A review by whisperfox
The Word for World is Forest by Ursula K. Le Guin

2.0

It has taken me a while to write this review, because quite honestly this was the book I least liked out of all the LeGuin I read.  It took a long time for this book to become available for me to read, and having finished it, I think I understand why -- at no point did I look forward to picking this book up.

There were aspects of it that were compelling and interesting.  Linguistically, there was a lot going on, especially from the angle of how language and culture and worldview are all inextricably intertwined.  The spiritual system was also very unusual, and I liked the way it was woven through the native everyday, and dictated a lot of their engagement with the world around them, and with opposition.

That being said, it was difficult to connect to this one.  A lot of the characters I would consider protagonists were good people, but weak, or detached from the main plot.  Or they were members of the native species, which while very well written, were just alien enough to be challenging to relate to.  And the majority of the story is told from the worst character in the entire story.

Even recognizing that the unpleasantness of the narrator was likely a very intentional choice on LeGuin's part, meant to emphasize certain aspects of the story being told, and bring home the motivations at play here, reading the events of this story through that lens was so incredibly repulsive for me that it sullied the entire experience.  I mean, he was a terrible person.   I simply didn't feel that the pain of being inside those thoughts was worth it, in the end.
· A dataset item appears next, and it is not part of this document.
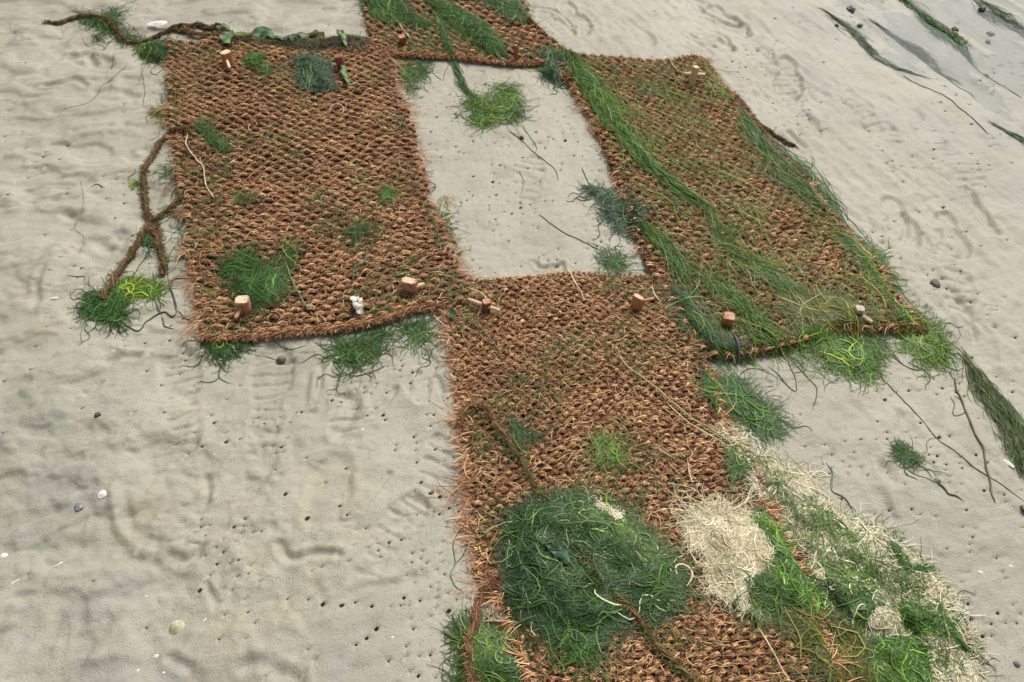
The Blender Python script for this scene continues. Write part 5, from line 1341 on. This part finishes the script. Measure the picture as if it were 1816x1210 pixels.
peg('leaning pale stake with a crossbar forming a cross on the overgrown mat', (1235, 117), (0.022, 0.022), 0.055, 0.2, (0.1, 0.25), WOOD_PALE, WOOD_TOP, ((1213,131),(1251,132),0.014,0.020), WOOD_PALE)
peg('stout stake with dark streaked orange sides, near the lower inner corner of the overgrown mat', (1294, 560), (0.028, 0.026), 0.026, -0.55, (0.05, -0.1), WOOD_ORANGE, WOOD_PINK)
peg('small weathered square stake with a short bar on the overgrown mat', (1526, 546), (0.020, 0.022), 0.020, -0.2, (0.02, 0.0), WOOD_GREY, WOOD_GREY, ((1529,561),(1547,571),0.011,0.004), WOOD_GREY)
peg('reddish stake low in the weave near the inner corner of the top mat', (712, 64), (0.028, 0.024), 0.022, 0.3, (-0.1, 0.0), WOOD_RED, WOOD_ORANGE)
peg('slim red stake near the outer corner of the top mat', (915, 80), (0.014, 0.016), 0.045, 0.2, (0.0, 0.1), WOOD_RED, WOOD_RED)

# ------------------------------------------------------------------ shells, stones, scraps
def blob(name, label, cat, px, size, mat, seed, group=None, rough=0.18, sink=0.3, rot=None):
    x, y = map(float, ground_point(*px))
    r = random.Random(seed)
    bm = bmesh.new()
    bmesh.ops.create_icosphere(bm, subdivisions=3, radius=1.0)
    o1, o2 = r.uniform(0, 50), r.uniform(0, 50)
    for v in bm.verts:
        c = v.co
        k = 1 + rough * float(noise(np.array(c.x * 1.6 + o1 + c.z), np.array(c.y * 1.6 + o2))) * 1.6 + rough * 0.5 * float(noise(np.array(c.x * 4 + o2), np.array(c.y * 4 + c.z * 3 + o1)))
        v.co = Vector((c.x * size[0] / 2 * k, c.y * size[1] / 2 * k, c.z * size[2] / 2 * k))
    for f in bm.faces: f.smooth = True
    me = bpy.data.meshes.new(name); bm.to_mesh(me); bm.free()
    o = link(name, me, mat, label=label, category=cat, **({'group': group} if group else {}))
    z = float(top_z(np.array([x]), np.array([y]))[0])
    o.location = (x, y, z + size[2] * (0.5 - sink)); o.rotation_euler = (0, 0, rot if rot is not None else r.uniform(0, 6))
    return o
def shell(label, px, length, width, rot, mat=SHELL_WHITE, h=0.25, tilt=0.0, lift=0.0):
    """one valve: a ribbed, domed oval shell with real wall thickness"""
    x, y = map(float, ground_point(*px))
    R, K = 7, 22
    V = []
    for side in (0, 1):
        for i in range(R):
            t = i / (R - 1)
            for k in range(K):
                a = k / K * 2 * math.pi
                rr = t * (1 + 0.05 * math.sin(a * 3 + px[0]))
                rib = 0.02 * math.cos(t * 26)
                zz = (1 - t ** 2) * h * width + rib * 0.05 * width - side * 0.0009
                V.append((length / 2 * rr * math.cos(a) + 0.12 * length * (1 - t), width / 2 * rr * math.sin(a), zz))
    V = np.array(V)
    id_ = np.arange(R * K).reshape(R, K); k2 = np.roll(id_, -1, 1)
    Fa = np.stack([id_[:-1], k2[:-1], k2[1:], id_[1:]], -1).reshape(-1, 4)
    Fb = Fa[:, ::-1] + R * K
    rim = np.stack([id_[-1], k2[-1], k2[-1] + R * K, id_[-1] + R * K], -1)
    o = link('shell', mesh_from('shell', V, np.vstack([Fa[:, ::-1], Fb[:, ::-1], rim])), mat, label=label, category='shell', group='shells on the mud')
    z = float(top_z(np.array([x]), np.array([y]))[0])
    o.location = (x, y, z + 0.0005 + lift); o.rotation_euler = (tilt, 0, rot)
    return o
shell('round pale green limpet shell in a dimple at the lower left', (309, 1110), 0.034, 0.033, 0.4, SHELL_GREEN, 0.3)
shell('bright white broken shell on smooth mud at the left', (185, 880), 0.020, 0.017, 0.6, SHELL_WHITE, 0.3, 0.15, 0.001)
shell('narrow white shell on mud left of the green net of weed', (96, 529), 0.022, 0.008, 0.15, SHELL_WHITE, 0.35)
shell('large flat white shell propped on the frayed cord near the top', (282, 47), 0.075, 0.030, 0.15, SHELL_WHITE, 0.22, 0.1, 0.020)
shell('white ring like shell cut by the left margin', (4, 985), 0.016, 0.016, 1.2, SHELL_WHITE, 0.3)
shell('white splinter of shell right of the faint green film', (100, 998), 0.020, 0.0035, 0.6, SHELL_WHITE, 0.4)
shell('white splinter of shell below the faint green film', (26, 1032), 0.020, 0.0035, 0.6, SHELL_WHITE, 0.4)
shell('small white chip nearest below the limpet shell', (275, 1162), 0.009, 0.006, 0.3, SHELL_WHITE, 0.3)
shell('tiny white chip left of the pair at the bottom', (243, 1188), 0.006, 0.0045, 0.8, SHELL_WHITE, 0.3)
shell('tiny white chip under the small chip below the limpet', (288, 1191), 0.006, 0.004, 0.2, SHELL_WHITE, 0.3)
shell('tiny splinter right of the limpet shell', (362, 1098), 0.008, 0.0025, 1.0, SHELL_WHITE, 0.3)
shell('tiny splinter above the limpet shell', (256, 1054), 0.006, 0.003, 0.4, SHELL_WHITE, 0.3)
shell('white chip on open mud beside the cream bank', (1739, 1015), 0.010, 0.006, -0.4, SHELL_WHITE, 0.3)
shell('white chip farther out from the cream bank at the right', (1793, 1004), 0.008, 0.005, -0.3, SHELL_WHITE, 0.3)
shell('long pale shell sliver below the green strip at the right margin', (1789, 822), 0.026, 0.009, -0.9, SHELL_WHITE, 0.3)
shell('tiny white chip between the boot prints', (643, 762), 0.007, 0.005, 0.2, SHELL_WHITE, 0.3)
shell('tiny white chip below the boot prints', (697, 1132), 0.005, 0.004, 0.2, SHELL_WHITE, 0.3)
shell('tiny white chip on mud near the top edge of the overgrown mat', (1180, 103), 0.008, 0.006, 0.2, SHELL_WHITE, 0.3)
ST = 'small stones and clods on the mud'
blob('stone', 'dark pebble below the loose green clump between the mats', 'stone', (925, 247), (0.016, 0.014, 0.012), STONE_DARK, 3, ST)
blob('stone', 'small dark pebble right of the pebble below the loose green clump', 'stone', (1003, 248), (0.010, 0.009, 0.008), STONE_DARK, 4, ST)
blob('mud_clod', 'brown clod among footprints right of the overgrown mat', 'clod', (1657, 507), (0.028, 0.026, 0.014), CLOD, 5, ST)
blob('stone', 'brown pebble with weed threads below the left mat', 'stone', (497, 634), (0.023, 0.019, 0.016), CLOD, 6, ST)
blob('stone', 'dark half buried pebble on the left mud', 'stone', (177, 741), (0.015, 0.012, 0.012), STONE_DARK, 7, ST)
blob('stone', 'blue grey pebble above the limpet shell hollow', 'stone', (141, 900), (0.018, 0.022, 0.006), BLUE_CLAY, 8, ST)
blob('stone', 'dark violet pebble beside the cream bank at the right', 'stone', (1803, 1178), (0.012, 0.012, 0.010), BLUE_CLAY, 9, ST)
blob('stone', 'dark pebble cut by the right margin, level with the cream bank top', 'stone', (1815, 905), (0.012, 0.02, 0.010), STONE_DARK, 10, ST)
blob('stone', 'small grey pebble at the foot of the left edge of the longest mat', 'stone', (815, 1110), (0.011, 0.010, 0.009), CLOD, 11, ST)
blob('stone', 'small grey pebble right of the boot prints', 'stone', (766, 873), (0.011, 0.009, 0.007), CLOD, 12, ST)
LG = 'dark lumps in the wet drainage'
for i, (lab, p, s) in enumerate([('largest dark lump in the wet drainage, at the top', (1512, 10), 0.050), ('dark lump just below the largest lump in the drainage', (1528, 38), 0.030), ('low dark lump at the head of the bluish streak', (1484, 45), 0.022),
        ('dark lump right of the brightest streak', (1697, 45), 0.034), ('dark lump near the upper right corner by the water', (1746, 8), 0.045), ('lumpy dark stone right of the drainage middle', (1763, 48), 0.036),
        ('flat dark lump below the lumpy stone', (1758, 62), 0.030), ('knotty lump on the dark crooked strand', (1755, 122), 0.026)]):
    blob('dark_lump', lab, 'lump', p, (s * 0.75, s * 0.6, s * 0.4), DARK_WEED if i != 2 else CLOD, 20 + i, LG, 0.35)
# fluffy white scrap, dark feather
def scrap():
    cp = [leaf([(626,541),(632,546),(638,548),(646,552)], 0.010, (0.62, 0.58, 0.50), 41, 0.014), leaf([(634,546),(638,556),(642,564),(641,571)], 0.011, (0.66, 0.62, 0.54), 43, 0.014),
          leaf([(645,560),(638,562),(632,557)], 0.008, (0.6, 0.56, 0.47), 45, 0.016)]
    link('white_scrap', mesh_from('white_scrap', *merge(cp)), STRAW, label='white crumpled scrap caught near the lower edge of the left mat', category='scrap')
scrap()
strand('dark_feather', 'dark limp feather hanging over the lower edge of the overgrown mat', [(1296,602),(1303,612),(1307,625),(1311,642)], 0.013, (0.06, 0.06, 0.065), ALGAE, 'feather', None, 0.001)

# every one-mesh thing gets its origin at its own base
for o in list(SC.objects):
    if o.type == 'MESH' and o.parent is None and o.get('kind') != 'structure' and o.location.length < 1e-6:
        n = len(o.data.vertices)
        co = np.empty(n * 3, np.float32); o.data.vertices.foreach_get('co', co); co = co.reshape(-1, 3)
        c = np.array([np.median(co[:, 0]), np.median(co[:, 1]), co[:, 2].min()])
        o.data.vertices.foreach_set('co', np.ascontiguousarray(co - c, np.float32).ravel()); o.data.update()
        o.location = c.tolist()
I think if this story was told as a flashback, where there was a bigger plot occurring (probably years, or even decades) after these events, I wouldn't have minded it as much.  But as a stand-alone, where we see very limited outcomes, it was just a very unpleasant story to read.  Difficult and harrowing stories are sometimes worth telling, of course, but this felt very out of place for me among the other Hainish entries, because there was so little hope to latch onto.  All in all, this one just wasn't for me.